Jem Southam's "July 1996" is the first in a series of photographs that he took chronicling the changes at a pond in Upton Pyne, England.
WELLESLEY - "Jem Southam: Upton Pyne" is a pond-sized show (there are just 21 photographs) about an an English pond. Its concerns are oceanic, though: the struggle - or is it alliance? - between timelessness and time.
Southam is an English landscape photographer who uses an 8-by-10-inch view camera. It produces a large image of great clarity. (View cameras are also cumbersome and require long exposure times, which means few photographers use one.) From 1996 to 2001, Southam photographed at regular intervals a waste pond in the village of Upton Pyne, near where he lives, in rural Devon.

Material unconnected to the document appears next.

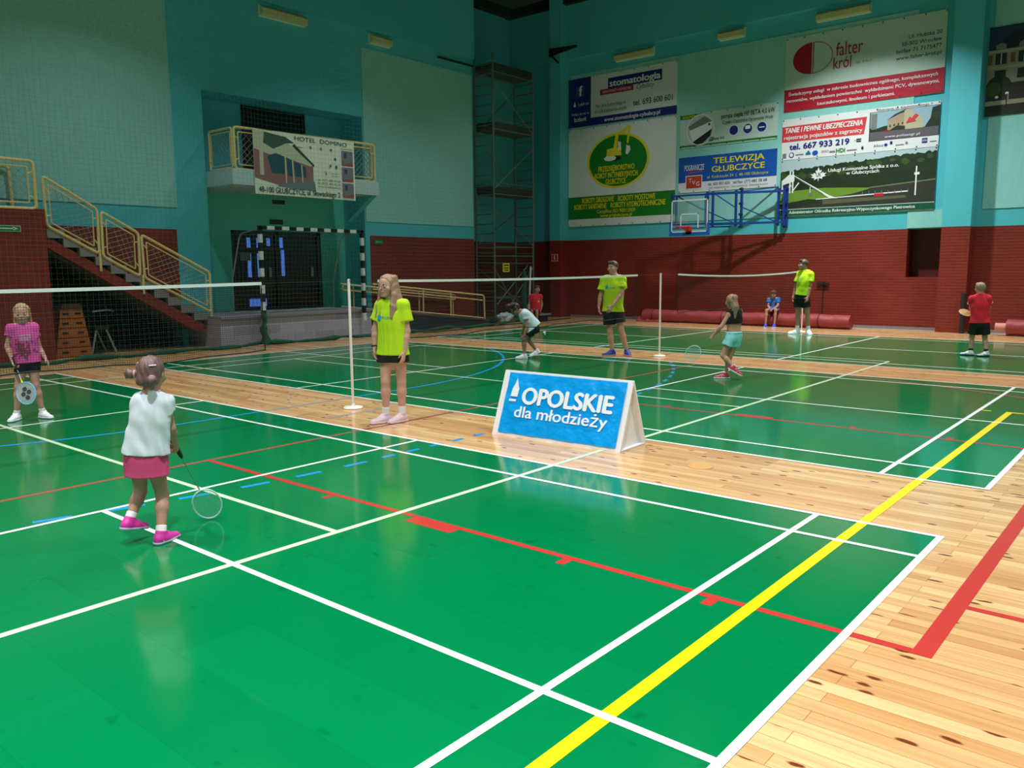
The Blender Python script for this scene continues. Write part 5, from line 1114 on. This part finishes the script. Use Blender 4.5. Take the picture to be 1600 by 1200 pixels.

Locally known as the Black Pit, the pond began as part of an 18th-century manganese mine. After the mine was abandoned, in the 19th century, the site began to fill with rainwater and runoff and became a local dumping ground.
The scene sounds grim: Black Pit, abandoned mine, dumping ground. This is southwestern England, though, with its unconquerable greenery. The pond, in fact, is in the midst of Upton Pyne, and a whitewashed house overlooks it. It's clear that people don't give it a wide berth. Even the trash they leave looks rather sedate. Enhancing that effect is the soft, indirect light Southam relied on. He shot in early morning or late afternoon - not quite magic hour, but close enough. So the appearance of the site is surprisingly picturesque. (Well, usually: In a picture from December 2001 the pond surface has a thick, brown sheen with the drained look of tainted chocolate.)
This relative picturesqueness meant Southam could ignore ecological and social concerns to concentrate on his real interest here: incremental change, both natural and manmade. He had photographed the pond before, but the inspiration for recording it over time was quite specific. Cycling by one day, he noticed a man working on the pond's margins. He learned that the man, who lived in the house by the pond, had decided to try and clean it up. As it happened, the man would later abandon the task - it would, in turn, be taken up by another resident - but Southam had his project.
Southam has an unemphatic (one is tempted to say English) eye. This is very much to the good, as his pictures are big - 24 inches by 37 inches - and in color, thus adding a further density of detail to them. In the first picture, for instance, from July 1996, the pond shares the frame with a beached rowboat, a truck parked in the background, and a pair of rather nonchalant chickens in the foreground. Confident in the inherent interest of his subject, Southam feels no need to thrust specific elements at us. There's a leisureliness to these images that makes them all the easier to take in and ponder.
It isn't so much the pond one ponders as the way it reflects (or not) the passage of time. But for the occasional glimpse of a motor vehicle or television antenna, we could be looking at a scene from Thomas Hardy's Wessex more than a century ago. The title of each photograph is the month and year Southam took it - not the day, though; that would be too urgent. Further enhancing the unhurried, timeless quality of the Upton Pyne pictures is the nature of the view camera. It records slowly, which encourages us to see slowly, too.
Yet alteration, at however leisurely a pace, does come. The seasons, much more than the removal of refuse or filtering of the pond, see to that. Southam's approach may be visually austere, but that complements the fecundity of the setting. Even in winter, there is much green to be seen; and at its most polluted the pond never ceases to be a rich tangle of root and branch. It's in the unfurling of leaves and falling of branches that we find revealed most clearly the unfurling and falling of time.
Four concluding photographs step back to give a sense of Upton Pyne's agricultural surroundings. We see farm equipment and plowed fields, puddles and much mud. There's also a hand-written sign off to the side in the two last photographs that reads "Slow Down Please." It nicely sums up a show to savor.